There was an interesting configuration of a C-130 Hercules especially outfitted for extreme short landings and take offs. It was purposely built and tested during a dark time in United States history, “The Iranian Hostage Crisis”.
Although not used, it was the catalyst for creation of the V-22 Osprey.
I think it would be an outstanding subject for very interesting model. Maybe even a what-if diorama of a successful rescue. This airplane was top-secret. I didn’t find out about it until the late 1990’s when Osprey news was trickling in…
Has anybody dared to build one in minature? How many here remember those four hundred and forty four days? I sure do.
I was a C-130 mechanic in the Air Force and I never saw or heard of anything like it. Talk about some over sized JATO bottles. That bird was off the ground in like 20 feet. WOW!
I haven’t watched that Youtube video, but I did record a segment from a TV show that showed it being tested. The take off worked, but the landing did not.
They wanted to land it in a soccer stadium, load the hostages in and take off. Wow, what an ambitious project to say the least.

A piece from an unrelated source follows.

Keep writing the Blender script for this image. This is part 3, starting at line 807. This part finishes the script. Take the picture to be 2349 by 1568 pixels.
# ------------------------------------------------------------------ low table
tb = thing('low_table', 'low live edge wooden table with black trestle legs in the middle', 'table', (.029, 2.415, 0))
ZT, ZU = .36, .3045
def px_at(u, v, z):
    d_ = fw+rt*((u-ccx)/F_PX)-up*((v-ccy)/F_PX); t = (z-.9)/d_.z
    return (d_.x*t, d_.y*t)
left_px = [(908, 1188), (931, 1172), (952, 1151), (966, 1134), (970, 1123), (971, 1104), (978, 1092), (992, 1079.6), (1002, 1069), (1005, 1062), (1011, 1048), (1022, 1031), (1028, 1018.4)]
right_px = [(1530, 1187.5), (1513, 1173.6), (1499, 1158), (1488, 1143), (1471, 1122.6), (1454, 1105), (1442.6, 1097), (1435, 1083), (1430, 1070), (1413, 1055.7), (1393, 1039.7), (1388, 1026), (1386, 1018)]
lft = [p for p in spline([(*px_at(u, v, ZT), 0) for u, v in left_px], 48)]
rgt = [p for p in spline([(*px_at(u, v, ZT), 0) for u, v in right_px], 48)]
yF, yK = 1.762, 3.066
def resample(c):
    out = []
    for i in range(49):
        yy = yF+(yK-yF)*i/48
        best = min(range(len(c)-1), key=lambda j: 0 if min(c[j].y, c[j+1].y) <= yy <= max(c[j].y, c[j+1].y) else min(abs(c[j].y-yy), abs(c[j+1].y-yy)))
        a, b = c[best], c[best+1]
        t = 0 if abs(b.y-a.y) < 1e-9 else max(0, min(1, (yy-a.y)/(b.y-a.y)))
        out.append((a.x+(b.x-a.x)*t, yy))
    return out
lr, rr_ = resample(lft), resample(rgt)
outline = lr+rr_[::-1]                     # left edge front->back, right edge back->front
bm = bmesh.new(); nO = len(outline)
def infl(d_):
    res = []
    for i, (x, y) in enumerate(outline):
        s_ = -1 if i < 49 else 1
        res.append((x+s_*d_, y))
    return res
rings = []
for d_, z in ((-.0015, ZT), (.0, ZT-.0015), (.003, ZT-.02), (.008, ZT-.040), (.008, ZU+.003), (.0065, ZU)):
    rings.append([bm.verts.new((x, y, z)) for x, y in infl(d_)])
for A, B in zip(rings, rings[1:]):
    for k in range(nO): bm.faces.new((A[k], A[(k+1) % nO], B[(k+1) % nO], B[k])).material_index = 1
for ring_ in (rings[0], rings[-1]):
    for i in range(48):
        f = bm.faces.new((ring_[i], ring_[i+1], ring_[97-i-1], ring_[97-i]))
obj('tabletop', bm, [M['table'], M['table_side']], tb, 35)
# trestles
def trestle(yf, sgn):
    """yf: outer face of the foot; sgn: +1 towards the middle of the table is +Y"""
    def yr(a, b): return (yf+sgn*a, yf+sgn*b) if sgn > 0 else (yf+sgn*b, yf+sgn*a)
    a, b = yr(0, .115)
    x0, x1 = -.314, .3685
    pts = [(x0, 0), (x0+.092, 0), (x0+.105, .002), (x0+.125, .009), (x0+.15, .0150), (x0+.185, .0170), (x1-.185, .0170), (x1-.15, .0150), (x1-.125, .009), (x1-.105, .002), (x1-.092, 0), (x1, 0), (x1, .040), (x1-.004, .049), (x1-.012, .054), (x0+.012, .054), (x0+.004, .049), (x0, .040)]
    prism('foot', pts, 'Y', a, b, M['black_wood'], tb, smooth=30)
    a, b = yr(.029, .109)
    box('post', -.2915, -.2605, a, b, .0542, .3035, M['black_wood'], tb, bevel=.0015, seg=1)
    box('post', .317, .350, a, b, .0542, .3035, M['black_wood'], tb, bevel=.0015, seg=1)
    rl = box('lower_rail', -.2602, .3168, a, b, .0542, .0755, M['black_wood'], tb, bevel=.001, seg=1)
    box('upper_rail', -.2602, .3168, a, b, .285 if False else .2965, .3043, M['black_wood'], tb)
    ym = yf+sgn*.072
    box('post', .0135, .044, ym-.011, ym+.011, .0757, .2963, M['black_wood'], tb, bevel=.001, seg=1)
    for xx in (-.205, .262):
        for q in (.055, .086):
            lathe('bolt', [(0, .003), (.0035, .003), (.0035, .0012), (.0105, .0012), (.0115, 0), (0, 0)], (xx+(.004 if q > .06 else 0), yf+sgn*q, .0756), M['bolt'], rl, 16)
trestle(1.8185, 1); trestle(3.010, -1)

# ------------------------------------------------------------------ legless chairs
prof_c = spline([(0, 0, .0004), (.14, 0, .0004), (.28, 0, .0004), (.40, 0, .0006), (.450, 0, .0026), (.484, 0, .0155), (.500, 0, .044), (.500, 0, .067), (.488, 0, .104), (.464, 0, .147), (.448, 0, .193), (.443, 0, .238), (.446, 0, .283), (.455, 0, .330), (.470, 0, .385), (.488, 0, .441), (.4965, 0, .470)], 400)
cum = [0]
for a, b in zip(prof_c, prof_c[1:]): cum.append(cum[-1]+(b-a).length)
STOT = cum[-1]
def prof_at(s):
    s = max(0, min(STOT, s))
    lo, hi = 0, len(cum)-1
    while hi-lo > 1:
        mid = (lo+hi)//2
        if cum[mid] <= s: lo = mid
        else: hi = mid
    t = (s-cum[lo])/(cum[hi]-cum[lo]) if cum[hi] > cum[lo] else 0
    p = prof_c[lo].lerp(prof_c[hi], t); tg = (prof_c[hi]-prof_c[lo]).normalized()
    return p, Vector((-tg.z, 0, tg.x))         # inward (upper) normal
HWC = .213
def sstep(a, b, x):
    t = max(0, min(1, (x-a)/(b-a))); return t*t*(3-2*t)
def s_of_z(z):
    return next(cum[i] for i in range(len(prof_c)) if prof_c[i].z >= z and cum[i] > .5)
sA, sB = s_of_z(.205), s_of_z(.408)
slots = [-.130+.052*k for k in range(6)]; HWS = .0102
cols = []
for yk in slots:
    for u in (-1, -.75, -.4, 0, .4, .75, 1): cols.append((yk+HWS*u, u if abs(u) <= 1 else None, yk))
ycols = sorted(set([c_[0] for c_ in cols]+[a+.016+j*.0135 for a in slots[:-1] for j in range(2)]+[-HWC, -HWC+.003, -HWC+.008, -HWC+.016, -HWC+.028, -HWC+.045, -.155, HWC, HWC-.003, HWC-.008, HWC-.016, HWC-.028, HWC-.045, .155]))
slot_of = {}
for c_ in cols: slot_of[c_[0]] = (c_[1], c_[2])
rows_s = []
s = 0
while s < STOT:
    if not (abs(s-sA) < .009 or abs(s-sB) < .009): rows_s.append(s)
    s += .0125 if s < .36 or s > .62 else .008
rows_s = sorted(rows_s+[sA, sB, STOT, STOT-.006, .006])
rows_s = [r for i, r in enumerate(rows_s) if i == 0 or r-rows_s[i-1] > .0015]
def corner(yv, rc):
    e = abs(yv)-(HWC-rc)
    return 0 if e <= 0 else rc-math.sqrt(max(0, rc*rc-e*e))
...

Someone on one of the Yahoo Groups is working on a model of the Credible Sport C-130’s, I think he is still in the research phase. I’ll try to figure out which one.
The Museum of Aviation at Warner Robbins, Georgia has a full scale version of this model of the Herky Bird. It still has the brackets for mounting the various JATO bottles.
They made multiple aircraft (I think, three total) One was indeed destroyed (in youtube video). And as mentioned, one is intact (Georgia), sans rocket engines but with all the mounting hard points and such on it.
I think two were destroyed. One in the film when it looks like they fired the forward retros too soon and the other one in the desert. They also lost one or two helicopters in the accident and the mission was canceled. From what we were told, the were designed to land and takeoff inside a soccer field and had a takeoff roll of about 20 feet.